##### Supplied material

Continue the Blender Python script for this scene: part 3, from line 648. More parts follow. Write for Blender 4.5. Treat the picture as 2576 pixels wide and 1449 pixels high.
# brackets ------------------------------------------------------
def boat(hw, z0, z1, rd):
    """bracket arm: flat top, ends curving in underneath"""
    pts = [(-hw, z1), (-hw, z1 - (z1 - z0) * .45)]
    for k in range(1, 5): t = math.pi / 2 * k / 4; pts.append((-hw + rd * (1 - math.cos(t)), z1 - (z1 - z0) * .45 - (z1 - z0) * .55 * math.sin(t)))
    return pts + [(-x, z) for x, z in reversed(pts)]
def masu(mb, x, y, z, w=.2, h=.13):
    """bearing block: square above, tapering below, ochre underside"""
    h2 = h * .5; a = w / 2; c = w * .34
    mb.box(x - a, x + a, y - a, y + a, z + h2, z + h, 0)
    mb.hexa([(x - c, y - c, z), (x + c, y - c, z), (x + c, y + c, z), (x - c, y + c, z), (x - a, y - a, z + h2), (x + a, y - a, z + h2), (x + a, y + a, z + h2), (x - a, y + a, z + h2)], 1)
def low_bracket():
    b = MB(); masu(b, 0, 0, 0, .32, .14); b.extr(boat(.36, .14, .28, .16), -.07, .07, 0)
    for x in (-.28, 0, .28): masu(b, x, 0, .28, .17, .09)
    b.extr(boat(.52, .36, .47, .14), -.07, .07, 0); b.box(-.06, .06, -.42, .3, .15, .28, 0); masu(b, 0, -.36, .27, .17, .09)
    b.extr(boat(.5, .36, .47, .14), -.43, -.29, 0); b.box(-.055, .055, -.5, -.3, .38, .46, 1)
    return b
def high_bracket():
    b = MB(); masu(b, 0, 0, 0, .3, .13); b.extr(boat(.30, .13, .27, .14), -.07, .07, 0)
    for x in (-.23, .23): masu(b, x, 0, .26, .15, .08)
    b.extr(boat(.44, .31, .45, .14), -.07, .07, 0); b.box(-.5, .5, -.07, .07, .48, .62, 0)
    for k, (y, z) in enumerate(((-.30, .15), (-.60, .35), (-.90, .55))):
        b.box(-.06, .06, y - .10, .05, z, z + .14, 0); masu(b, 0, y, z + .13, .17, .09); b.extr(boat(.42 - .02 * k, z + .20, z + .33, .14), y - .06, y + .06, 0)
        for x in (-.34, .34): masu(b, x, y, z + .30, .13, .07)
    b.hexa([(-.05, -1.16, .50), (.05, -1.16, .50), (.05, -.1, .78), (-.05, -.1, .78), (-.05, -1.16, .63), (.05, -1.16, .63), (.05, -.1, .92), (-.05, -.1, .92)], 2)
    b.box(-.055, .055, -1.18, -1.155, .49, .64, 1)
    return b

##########

(What to produce)
Using the listing above, retype each line exactly.

(Output of the exercise)
Continue the Blender Python script for this scene: part 3, from line 648. More parts follow. Write for Blender 4.5. Treat the picture as 2576 pixels wide and 1449 pixels high.
# brackets ------------------------------------------------------
def boat(hw, z0, z1, rd):
    """bracket arm: flat top, ends curving in underneath"""
    pts = [(-hw, z1), (-hw, z1 - (z1 - z0) * .45)]
    for k in range(1, 5): t = math.pi / 2 * k / 4; pts.append((-hw + rd * (1 - math.cos(t)), z1 - (z1 - z0) * .45 - (z1 - z0) * .55 * math.sin(t)))
    return pts + [(-x, z) for x, z in reversed(pts)]
def masu(mb, x, y, z, w=.2, h=.13):
    """bearing block: square above, tapering below, ochre underside"""
    h2 = h * .5; a = w / 2; c = w * .34
    mb.box(x - a, x + a, y - a, y + a, z + h2, z + h, 0)
    mb.hexa([(x - c, y - c, z), (x + c, y - c, z), (x + c, y + c, z), (x - c, y + c, z), (x - a, y - a, z + h2), (x + a, y - a, z + h2), (x + a, y + a, z + h2), (x - a, y + a, z + h2)], 1)
def low_bracket():
    b = MB(); masu(b, 0, 0, 0, .32, .14); b.extr(boat(.36, .14, .28, .16), -.07, .07, 0)
    for x in (-.28, 0, .28): masu(b, x, 0, .28, .17, .09)
    b.extr(boat(.52, .36, .47, .14), -.07, .07, 0); b.box(-.06, .06, -.42, .3, .15, .28, 0); masu(b, 0, -.36, .27, .17, .09)
    b.extr(boat(.5, .36, .47, .14), -.43, -.29, 0); b.box(-.055, .055, -.5, -.3, .38, .46, 1)
    return b
def high_bracket():
    b = MB(); masu(b, 0, 0, 0, .3, .13); b.extr(boat(.30, .13, .27, .14), -.07, .07, 0)
    for x in (-.23, .23): masu(b, x, 0, .26, .15, .08)
    b.extr(boat(.44, .31, .45, .14), -.07, .07, 0); b.box(-.5, .5, -.07, .07, .48, .62, 0)
    for k, (y, z) in enumerate(((-.30, .15), (-.60, .35), (-.90, .55))):
        b.box(-.06, .06, y - .10, .05, z, z + .14, 0); masu(b, 0, y, z + .13, .17, .09); b.extr(boat(.42 - .02 * k, z + .20, z + .33, .14), y - .06, y + .06, 0)
        for x in (-.34, .34): masu(b, x, y, z + .30, .13, .07)
    b.hexa([(-.05, -1.16, .50), (.05, -1.16, .50), (.05, -.1, .78), (-.05, -.1, .78), (-.05, -1.16, .63), (.05, -1.16, .63), (.05, -.1, .92), (-.05, -.1, .92)], 2)
    b.box(-.055, .055, -1.18, -1.155, .49, .64, 1)
    return b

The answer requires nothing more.